Dataset section:
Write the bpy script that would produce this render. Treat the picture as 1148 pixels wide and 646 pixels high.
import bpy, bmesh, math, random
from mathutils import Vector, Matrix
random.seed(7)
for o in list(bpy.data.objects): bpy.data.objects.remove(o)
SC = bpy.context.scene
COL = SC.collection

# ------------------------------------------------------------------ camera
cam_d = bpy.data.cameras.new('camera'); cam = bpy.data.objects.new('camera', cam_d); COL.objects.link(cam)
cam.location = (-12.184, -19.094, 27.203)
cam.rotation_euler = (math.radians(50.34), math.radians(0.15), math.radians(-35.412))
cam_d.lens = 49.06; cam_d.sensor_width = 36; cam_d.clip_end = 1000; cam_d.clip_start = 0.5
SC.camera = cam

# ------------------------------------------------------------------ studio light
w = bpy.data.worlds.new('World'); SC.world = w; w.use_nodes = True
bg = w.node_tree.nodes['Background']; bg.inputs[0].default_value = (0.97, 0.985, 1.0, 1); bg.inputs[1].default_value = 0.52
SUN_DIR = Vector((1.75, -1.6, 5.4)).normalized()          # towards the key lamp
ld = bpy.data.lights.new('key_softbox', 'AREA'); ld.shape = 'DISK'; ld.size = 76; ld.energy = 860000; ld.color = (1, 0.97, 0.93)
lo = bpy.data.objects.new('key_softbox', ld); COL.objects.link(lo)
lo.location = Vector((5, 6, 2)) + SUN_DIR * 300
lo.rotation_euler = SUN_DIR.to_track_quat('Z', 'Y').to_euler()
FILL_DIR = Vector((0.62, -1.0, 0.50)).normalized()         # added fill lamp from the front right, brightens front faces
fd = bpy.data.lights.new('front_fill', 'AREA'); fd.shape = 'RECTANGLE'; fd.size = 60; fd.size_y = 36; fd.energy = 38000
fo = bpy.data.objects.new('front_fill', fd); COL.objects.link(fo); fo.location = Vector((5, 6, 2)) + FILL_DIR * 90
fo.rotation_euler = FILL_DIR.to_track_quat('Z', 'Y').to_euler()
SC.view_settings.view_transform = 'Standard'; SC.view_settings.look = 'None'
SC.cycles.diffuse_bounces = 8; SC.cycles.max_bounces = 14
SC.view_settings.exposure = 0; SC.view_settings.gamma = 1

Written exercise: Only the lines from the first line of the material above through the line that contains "COL = SC.collection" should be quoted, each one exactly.

Result of this exercise:
Write the bpy script that would produce this render. Treat the picture as 1148 pixels wide and 646 pixels high.
import bpy, bmesh, math, random
from mathutils import Vector, Matrix
random.seed(7)
for o in list(bpy.data.objects): bpy.data.objects.remove(o)
SC = bpy.context.scene
COL = SC.collection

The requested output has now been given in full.